La presse américaine continue de s’interroger sur ce qui a pu rendre possible un tel crash, dans une industrie où aucune superproduction de cet acabit (un budget d’une vingtaine de millions d’euros), financée par la maison de luxe Yves-Saint-Laurent avec les stars internationales Selena Gomez et Zoe Saldaña) ne se monte sans une armée de stratégistes et gourous de la «réputation» pour parer à toute controverse, peignant les réseaux sociaux des vedettes en vue et s’assurant que les squelettes restent dans le placard.
Réputée réfractaire au «media training» et à toute entreprise de lissage de son tempérament, l’actrice espagnole était perçue comme un électron libre, désireuse de lire ses propres discours plutôt que ceux qu’on voudrait lui écrire, pas formée dans le moule d’Hollywood.

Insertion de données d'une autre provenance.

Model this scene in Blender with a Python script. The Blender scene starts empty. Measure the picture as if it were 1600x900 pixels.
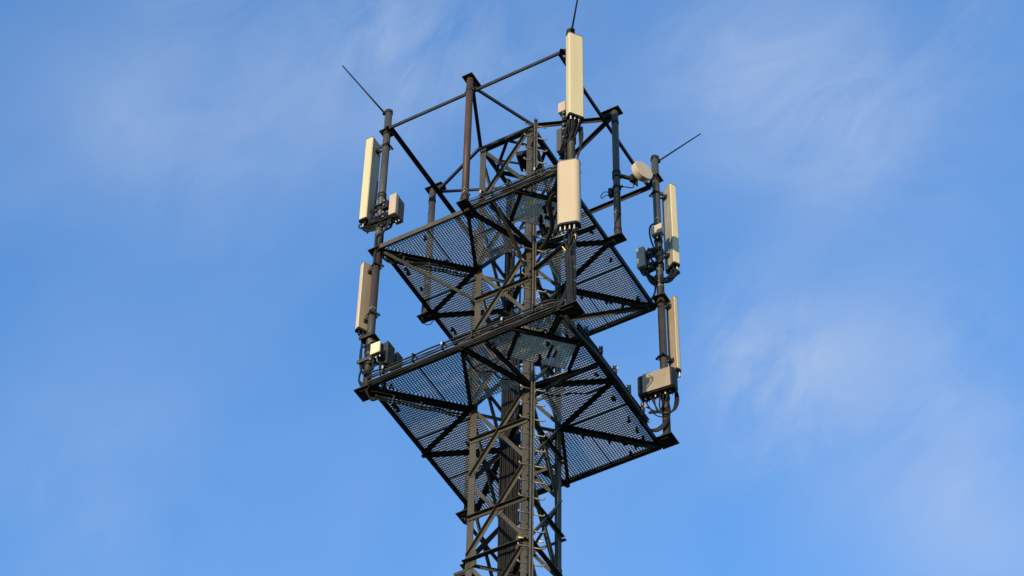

«J’ai été jugé, condamné, sacrifié, crucifié et lapidé sans procès et sans possibilité de me défendre», s’est défendu Karla Sofía Gascón sur CNN dimanche. Et d’ajouter : «Je ne peux pas me retirer d’une nomination aux oscars parce que je n’ai commis aucun crime et je n’ai fait de mal à personne.» Tous les membres de l’académie ne sont visiblement pas de cet avis, puisque certains auraient appelé au retrait de l’actrice de la liste des nominations, ce à quoi l’Académie n’aurait pas donné suite.
De son côté, le reste du casting ne s’est toujours pas exprimé à l’exception de Zoe Saldaña. Interrogée à ce sujet lors d’une conférence de presse à Londres vendredi soir, l’actrice americano-dominicaine s’est dite «vraiment triste». Elle–même nommée aux oscars dans la catégorie de meilleure actrice dans un second rôle, elle ajoutait : «Je n’ai aucune tolérance pour toute rhétorique négative envers les personnes de quelque groupe que ce soit. Je ne peux que témoigner de l’expérience que j’ai eue avec chaque individu qui a fait partie, qui fait partie, de ce film, et mon expérience et mes interactions avec eux étaient axées sur l’inclusion, la collaboration et l’équité raciale, culturelle et de genre.»